When you see your share of shows, you see your share of venues, and up until 2012 I would have told you the Mann Center Main Stage was my least favorite venue on the East Coast; it just seems to suck the life out of music. In its favor, however, I will say that it is much better than the new Mann Center Skyline Stage, which opened in 2012. The Skyline Stage has a wonderful view of downtown Philly, but it looks like it’s been strung together out of leftover stage parts, the sound mix is muddy, and the on-ground seating slopes downward away from the stage, for a sort of opposite-of-stadium-seating effect in which everyone in front of you is higher than you. It is a remarkably bad design. 

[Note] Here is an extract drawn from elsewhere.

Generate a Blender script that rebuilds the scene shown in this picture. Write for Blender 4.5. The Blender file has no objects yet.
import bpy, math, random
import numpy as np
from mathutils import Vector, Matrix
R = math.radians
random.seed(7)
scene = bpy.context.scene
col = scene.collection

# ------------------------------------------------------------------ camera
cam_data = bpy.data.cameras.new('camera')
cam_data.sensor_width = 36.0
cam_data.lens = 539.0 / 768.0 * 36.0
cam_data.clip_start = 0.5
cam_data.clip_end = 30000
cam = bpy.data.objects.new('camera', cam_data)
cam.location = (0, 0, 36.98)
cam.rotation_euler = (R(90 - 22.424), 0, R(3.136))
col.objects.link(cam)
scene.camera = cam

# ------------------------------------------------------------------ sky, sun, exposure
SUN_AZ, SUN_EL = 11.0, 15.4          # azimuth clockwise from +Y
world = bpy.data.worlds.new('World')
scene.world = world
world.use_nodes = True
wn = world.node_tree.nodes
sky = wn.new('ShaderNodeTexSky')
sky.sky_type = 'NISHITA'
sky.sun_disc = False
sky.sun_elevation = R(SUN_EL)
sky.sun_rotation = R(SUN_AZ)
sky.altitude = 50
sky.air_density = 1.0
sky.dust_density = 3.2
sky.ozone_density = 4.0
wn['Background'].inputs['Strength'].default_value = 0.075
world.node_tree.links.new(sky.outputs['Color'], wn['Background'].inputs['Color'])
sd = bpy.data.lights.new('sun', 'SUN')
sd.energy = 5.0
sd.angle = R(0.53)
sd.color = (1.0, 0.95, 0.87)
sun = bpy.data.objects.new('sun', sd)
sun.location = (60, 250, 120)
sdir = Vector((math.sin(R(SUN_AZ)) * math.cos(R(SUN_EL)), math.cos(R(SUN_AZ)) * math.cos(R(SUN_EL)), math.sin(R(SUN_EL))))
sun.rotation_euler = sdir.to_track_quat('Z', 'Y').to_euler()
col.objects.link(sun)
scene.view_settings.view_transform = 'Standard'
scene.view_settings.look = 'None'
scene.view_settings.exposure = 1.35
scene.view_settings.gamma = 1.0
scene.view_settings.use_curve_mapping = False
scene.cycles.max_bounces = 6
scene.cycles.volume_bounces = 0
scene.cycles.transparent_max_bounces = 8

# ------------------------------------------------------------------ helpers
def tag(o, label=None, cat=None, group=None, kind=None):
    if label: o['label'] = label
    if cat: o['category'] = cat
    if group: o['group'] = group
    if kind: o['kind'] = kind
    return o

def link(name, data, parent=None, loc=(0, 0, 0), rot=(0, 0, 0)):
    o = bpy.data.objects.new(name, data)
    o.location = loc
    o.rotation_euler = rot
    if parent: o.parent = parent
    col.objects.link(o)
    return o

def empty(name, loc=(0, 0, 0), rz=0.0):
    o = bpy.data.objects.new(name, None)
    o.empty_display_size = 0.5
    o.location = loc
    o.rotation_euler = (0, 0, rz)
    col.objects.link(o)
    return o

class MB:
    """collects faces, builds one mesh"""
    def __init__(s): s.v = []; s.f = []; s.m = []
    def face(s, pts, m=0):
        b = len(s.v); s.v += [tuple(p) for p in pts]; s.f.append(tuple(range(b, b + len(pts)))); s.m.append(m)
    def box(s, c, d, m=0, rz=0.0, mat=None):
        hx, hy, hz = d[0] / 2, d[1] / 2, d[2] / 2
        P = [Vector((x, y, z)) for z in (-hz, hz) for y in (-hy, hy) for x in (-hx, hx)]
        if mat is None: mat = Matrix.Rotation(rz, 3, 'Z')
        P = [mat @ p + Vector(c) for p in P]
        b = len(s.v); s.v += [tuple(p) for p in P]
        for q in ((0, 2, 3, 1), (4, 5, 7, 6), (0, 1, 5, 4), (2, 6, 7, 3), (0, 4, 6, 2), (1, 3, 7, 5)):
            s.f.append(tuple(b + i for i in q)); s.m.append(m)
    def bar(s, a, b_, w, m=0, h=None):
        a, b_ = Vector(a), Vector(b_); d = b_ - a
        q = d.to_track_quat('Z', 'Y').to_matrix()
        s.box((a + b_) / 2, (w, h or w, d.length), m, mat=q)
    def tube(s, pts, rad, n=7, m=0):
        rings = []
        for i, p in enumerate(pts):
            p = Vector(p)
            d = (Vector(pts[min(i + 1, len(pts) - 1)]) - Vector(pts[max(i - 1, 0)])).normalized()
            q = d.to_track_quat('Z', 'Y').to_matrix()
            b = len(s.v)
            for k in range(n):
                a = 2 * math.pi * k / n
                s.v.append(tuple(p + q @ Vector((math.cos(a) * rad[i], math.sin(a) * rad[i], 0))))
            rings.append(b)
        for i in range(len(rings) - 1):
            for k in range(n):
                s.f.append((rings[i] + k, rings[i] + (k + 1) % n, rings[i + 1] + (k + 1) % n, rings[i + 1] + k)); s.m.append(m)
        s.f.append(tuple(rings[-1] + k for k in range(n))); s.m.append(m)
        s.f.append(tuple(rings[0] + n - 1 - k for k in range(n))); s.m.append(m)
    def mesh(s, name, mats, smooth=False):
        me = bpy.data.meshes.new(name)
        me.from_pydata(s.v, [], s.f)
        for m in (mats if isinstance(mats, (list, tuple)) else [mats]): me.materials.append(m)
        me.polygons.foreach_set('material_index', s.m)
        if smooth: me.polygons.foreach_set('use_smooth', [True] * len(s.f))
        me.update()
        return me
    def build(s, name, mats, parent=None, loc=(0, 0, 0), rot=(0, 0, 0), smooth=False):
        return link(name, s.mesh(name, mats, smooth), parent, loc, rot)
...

The point of that little digression is that I didn't finally see Sigur Rós in concert until 2012, and I saw them at the Skyline Stage at the Mann. As much as I always thought I liked Sigur Rós, it was one of the few shows I have ever left early. If you aren’t familiar with Sigur Rós, they are an Icelandic band with a well-deserved reputation for writing 12-minute songs in which nothing happens over and over again. Their tracks often swing wildly back and forth between drone rock, melodic operatic synthesizers, and blistering guitar solos apparently disconnected from the underlying music. Whereas operatic Icelandic drone rock can be a joy to listen to in the peace of your own home or car when there are other things to do to keep you busy, it just isn't the same when you are sitting on a blanket on a downslope listening to a muddled sound mix and looking uphill at the band. Alas. 

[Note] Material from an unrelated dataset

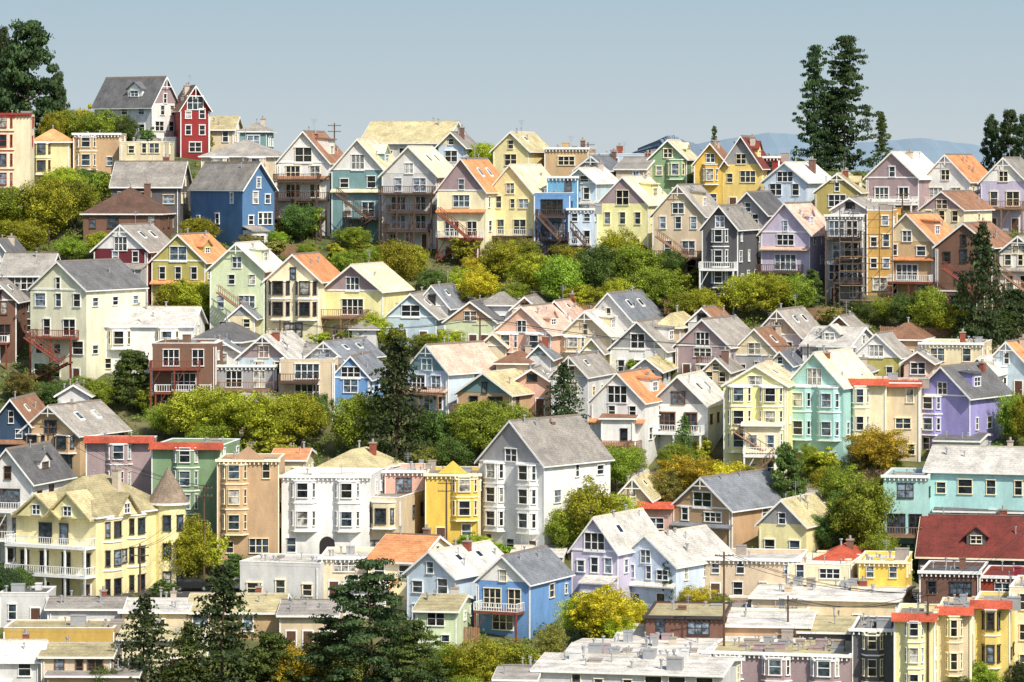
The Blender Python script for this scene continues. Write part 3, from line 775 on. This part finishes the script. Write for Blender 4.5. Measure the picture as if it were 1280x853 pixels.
KN={'bs':('leafy_tree','rounded leafy tree'),'bl':('leafy_tree','full-crowned leafy tree'),'w':('leafy_tree','broad spreading leafy tree'),'cy':('cypress_tree','dense spreading cypress tree'),'co':('conifer_tree','tall narrow ragged conifer'),'p':('pine_tree','layered pyramidal pine tree'),'op':('pine_tree','open-branched spreading pine tree')}
tn=0
def tree(u,vb,w,h,kind,tint,Y=None,where='among hillside houses',xyz=None):
    global tn; tn+=1; rg=random.Random(tn)
    if xyz:
        x,y,wm_,hh=xyz; z=T(x,y); sx=wm_
    else:
        y=Y or hit(u,vb); x=(u-640)/F*y; z=T(x,y); s=F/y
        zt=-(vb-h-VH)*y/F; hh=max(2.5,zt-z); sx=min(w/s,hh*1.6)
    r=bpy.data.objects.new(KN[kind][0],None); col.objects.link(r); r.location=(x,y,z); r.rotation_euler=(0,0,rg.uniform(0,6.28)); r.scale=(sx*rg.uniform(.95,1.12),sx*rg.uniform(.95,1.12),hh)
    c=mk('crown',rg.choice(V[kind]),r); me=c.data
    if not me.materials: me.materials.append(leafmat('g',LC['g']))
    c.material_slots[0].link='OBJECT'; c.material_slots[0].material=leafmat(tint,LC[tint])
    mk('trunk',TRK[kind],r)
    top(r,f"{CN[tint]} {KN[kind][1]} {where}",'tree','trees on the hillside')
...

But none of that takes away from the beauty of "Gobbledigook." With its opening of distant drumming and voices interrupted by short sharp acoustic guitar chords and La La Las joined quickly by pounding drums, it immediately builds a pulse it never loses. Although I can’t understand a word they are saying (it’s Icelandic), "Gobbledigook" surely features the most effective use of incessant La La Las outside of holiday music. For a band prone to tedious 12-minute drone rock pieces, "Gobbledigook" comes in at a very manageable 3:12 and proves that, when they want to, Sigur Rós can create top-notch, happy, compelling, listenable, audience-friendly music.